━━━━━ Material supplied ━━━━━

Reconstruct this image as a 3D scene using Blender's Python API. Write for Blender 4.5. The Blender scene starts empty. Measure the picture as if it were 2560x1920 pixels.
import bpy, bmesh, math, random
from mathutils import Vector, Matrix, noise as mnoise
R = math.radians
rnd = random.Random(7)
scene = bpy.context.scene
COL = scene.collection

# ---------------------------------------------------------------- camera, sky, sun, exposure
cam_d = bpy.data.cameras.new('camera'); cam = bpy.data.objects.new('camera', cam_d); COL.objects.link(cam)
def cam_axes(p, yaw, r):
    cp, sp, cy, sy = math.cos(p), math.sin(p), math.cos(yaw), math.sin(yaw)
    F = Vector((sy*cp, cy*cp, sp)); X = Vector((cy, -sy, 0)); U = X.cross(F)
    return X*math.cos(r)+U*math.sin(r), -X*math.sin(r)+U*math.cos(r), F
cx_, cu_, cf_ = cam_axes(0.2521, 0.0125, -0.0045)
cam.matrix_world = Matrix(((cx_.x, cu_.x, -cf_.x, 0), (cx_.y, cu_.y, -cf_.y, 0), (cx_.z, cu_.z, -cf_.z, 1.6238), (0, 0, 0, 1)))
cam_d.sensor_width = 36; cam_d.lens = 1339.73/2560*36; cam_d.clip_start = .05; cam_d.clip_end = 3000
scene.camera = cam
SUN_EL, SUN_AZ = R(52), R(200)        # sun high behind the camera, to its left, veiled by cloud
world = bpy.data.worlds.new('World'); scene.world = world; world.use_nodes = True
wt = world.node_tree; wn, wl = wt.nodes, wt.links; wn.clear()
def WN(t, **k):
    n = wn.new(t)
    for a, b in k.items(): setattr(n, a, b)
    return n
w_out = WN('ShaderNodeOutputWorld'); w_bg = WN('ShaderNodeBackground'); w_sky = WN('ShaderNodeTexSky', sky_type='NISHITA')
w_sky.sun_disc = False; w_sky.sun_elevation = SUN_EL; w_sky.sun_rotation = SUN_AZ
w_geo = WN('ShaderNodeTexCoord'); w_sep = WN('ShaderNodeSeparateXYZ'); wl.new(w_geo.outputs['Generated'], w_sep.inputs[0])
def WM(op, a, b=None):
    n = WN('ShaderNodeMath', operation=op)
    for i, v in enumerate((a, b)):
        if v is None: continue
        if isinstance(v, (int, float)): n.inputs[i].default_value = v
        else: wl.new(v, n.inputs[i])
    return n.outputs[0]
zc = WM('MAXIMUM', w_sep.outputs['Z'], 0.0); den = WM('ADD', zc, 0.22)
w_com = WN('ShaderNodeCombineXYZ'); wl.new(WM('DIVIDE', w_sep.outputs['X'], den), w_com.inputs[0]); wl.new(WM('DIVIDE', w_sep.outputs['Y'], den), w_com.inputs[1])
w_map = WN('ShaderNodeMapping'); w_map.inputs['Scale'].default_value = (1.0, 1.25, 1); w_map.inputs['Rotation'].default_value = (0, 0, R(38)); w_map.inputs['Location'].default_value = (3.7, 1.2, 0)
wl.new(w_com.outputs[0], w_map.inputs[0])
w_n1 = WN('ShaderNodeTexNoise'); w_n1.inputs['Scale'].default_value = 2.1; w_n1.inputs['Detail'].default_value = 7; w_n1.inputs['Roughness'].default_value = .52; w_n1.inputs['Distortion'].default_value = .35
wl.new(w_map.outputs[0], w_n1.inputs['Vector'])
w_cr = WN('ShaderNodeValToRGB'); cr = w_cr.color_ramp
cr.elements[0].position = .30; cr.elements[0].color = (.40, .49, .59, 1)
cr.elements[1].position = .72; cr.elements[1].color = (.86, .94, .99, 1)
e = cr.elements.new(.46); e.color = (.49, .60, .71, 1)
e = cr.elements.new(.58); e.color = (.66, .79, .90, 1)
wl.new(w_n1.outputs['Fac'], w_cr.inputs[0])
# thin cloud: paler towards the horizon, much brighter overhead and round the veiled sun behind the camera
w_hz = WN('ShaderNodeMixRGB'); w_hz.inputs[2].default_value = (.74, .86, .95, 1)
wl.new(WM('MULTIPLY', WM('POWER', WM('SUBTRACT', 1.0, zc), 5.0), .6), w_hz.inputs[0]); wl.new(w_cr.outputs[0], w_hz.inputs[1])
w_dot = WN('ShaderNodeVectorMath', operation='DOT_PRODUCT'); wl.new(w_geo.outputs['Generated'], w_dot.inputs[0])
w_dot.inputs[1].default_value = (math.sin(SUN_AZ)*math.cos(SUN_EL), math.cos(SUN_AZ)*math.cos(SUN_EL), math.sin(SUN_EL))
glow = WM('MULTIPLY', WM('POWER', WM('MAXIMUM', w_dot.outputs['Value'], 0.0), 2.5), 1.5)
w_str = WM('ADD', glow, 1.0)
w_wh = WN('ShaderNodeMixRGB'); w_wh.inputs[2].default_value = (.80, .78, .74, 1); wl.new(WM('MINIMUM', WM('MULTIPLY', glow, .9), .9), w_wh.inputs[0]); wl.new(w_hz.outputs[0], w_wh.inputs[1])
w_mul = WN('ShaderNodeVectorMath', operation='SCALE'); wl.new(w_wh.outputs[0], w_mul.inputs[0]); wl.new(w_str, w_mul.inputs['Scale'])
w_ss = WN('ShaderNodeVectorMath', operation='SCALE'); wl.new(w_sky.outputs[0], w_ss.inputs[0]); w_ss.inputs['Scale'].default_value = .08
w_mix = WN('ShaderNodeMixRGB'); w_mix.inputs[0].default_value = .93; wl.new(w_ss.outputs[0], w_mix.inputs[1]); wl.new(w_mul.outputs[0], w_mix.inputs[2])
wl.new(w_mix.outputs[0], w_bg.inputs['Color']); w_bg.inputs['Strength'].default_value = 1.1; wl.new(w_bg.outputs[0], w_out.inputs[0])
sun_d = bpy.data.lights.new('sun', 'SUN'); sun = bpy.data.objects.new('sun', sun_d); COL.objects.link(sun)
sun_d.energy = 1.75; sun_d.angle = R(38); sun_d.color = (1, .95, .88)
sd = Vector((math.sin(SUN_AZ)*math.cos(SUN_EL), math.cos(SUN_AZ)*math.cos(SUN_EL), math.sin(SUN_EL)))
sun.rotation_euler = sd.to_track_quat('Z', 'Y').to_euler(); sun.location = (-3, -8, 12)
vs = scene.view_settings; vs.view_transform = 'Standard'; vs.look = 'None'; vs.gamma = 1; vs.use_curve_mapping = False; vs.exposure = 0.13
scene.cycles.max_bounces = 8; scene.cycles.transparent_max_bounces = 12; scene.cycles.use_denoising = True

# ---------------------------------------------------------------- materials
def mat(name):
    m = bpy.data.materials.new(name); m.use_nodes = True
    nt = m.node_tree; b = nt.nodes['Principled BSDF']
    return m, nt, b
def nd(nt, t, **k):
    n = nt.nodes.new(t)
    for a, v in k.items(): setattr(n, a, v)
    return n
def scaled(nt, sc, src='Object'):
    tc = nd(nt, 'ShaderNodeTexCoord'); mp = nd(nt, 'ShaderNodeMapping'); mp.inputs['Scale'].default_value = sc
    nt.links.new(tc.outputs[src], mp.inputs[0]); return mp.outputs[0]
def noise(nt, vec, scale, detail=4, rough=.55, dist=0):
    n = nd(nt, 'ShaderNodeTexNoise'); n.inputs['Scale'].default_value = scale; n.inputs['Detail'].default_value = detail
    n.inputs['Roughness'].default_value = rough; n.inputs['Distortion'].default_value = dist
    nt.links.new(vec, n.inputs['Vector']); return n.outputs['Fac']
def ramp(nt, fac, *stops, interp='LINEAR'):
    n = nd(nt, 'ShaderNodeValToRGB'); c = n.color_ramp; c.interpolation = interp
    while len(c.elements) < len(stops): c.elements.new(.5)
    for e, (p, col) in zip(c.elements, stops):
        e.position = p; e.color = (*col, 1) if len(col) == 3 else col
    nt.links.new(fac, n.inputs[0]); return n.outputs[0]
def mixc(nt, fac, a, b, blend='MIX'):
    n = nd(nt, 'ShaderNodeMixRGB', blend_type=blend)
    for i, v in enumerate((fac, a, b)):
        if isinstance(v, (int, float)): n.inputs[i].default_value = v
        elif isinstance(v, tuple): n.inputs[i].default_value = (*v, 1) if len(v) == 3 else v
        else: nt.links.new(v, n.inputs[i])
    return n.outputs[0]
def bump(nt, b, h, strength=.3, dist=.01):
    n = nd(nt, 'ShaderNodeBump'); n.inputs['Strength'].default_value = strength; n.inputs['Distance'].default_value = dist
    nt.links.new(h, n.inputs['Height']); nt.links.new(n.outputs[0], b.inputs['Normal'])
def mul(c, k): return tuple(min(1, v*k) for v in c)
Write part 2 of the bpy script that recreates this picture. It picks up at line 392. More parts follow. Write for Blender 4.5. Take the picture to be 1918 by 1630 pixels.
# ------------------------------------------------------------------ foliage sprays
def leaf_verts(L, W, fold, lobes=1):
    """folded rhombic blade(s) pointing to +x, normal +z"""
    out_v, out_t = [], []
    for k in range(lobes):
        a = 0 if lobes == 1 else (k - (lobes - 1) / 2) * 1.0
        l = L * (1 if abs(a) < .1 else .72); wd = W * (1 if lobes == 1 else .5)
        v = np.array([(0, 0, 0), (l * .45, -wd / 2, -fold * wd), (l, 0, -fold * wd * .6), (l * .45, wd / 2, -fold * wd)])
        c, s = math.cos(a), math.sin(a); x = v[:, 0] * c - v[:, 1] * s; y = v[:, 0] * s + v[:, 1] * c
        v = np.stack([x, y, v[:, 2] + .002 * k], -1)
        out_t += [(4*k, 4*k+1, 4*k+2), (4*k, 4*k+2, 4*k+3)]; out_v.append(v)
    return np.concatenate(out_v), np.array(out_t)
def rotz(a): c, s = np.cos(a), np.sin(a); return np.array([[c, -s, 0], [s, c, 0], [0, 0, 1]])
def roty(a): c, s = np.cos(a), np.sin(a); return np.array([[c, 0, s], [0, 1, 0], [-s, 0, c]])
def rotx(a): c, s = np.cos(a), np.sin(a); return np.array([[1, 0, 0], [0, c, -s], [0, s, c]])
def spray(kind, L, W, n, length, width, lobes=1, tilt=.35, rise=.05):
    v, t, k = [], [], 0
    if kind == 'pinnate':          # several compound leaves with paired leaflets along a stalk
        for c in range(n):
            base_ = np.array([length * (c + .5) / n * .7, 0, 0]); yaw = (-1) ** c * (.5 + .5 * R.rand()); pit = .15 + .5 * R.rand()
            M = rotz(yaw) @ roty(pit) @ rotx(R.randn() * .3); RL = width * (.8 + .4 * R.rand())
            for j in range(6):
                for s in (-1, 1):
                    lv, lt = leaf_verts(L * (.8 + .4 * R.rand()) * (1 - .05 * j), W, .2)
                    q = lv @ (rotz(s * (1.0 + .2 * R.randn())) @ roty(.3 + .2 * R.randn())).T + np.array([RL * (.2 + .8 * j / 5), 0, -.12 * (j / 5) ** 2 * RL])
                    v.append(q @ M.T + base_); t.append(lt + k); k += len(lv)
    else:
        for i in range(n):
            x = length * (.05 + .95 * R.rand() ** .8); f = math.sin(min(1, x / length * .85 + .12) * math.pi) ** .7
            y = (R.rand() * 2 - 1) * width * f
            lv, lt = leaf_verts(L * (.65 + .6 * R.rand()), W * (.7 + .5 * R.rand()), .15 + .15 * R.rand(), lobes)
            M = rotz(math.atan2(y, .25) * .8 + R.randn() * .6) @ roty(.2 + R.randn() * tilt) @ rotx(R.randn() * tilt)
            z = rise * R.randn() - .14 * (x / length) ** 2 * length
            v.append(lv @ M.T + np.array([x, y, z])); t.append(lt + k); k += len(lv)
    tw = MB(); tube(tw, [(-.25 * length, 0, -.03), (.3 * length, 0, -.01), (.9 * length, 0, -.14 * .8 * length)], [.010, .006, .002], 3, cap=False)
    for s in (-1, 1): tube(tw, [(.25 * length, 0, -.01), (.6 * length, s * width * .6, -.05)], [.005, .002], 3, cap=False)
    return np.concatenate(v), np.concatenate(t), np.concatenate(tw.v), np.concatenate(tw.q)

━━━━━

Work to complete
Can you write out the lines above, from the first one through the one containing "COL = scene.collection", exactly as they appear and nothing more?

Task response
Reconstruct this image as a 3D scene using Blender's Python API. Write for Blender 4.5. The Blender scene starts empty. Measure the picture as if it were 2560x1920 pixels.
import bpy, bmesh, math, random
from mathutils import Vector, Matrix, noise as mnoise
R = math.radians
rnd = random.Random(7)
scene = bpy.context.scene
COL = scene.collection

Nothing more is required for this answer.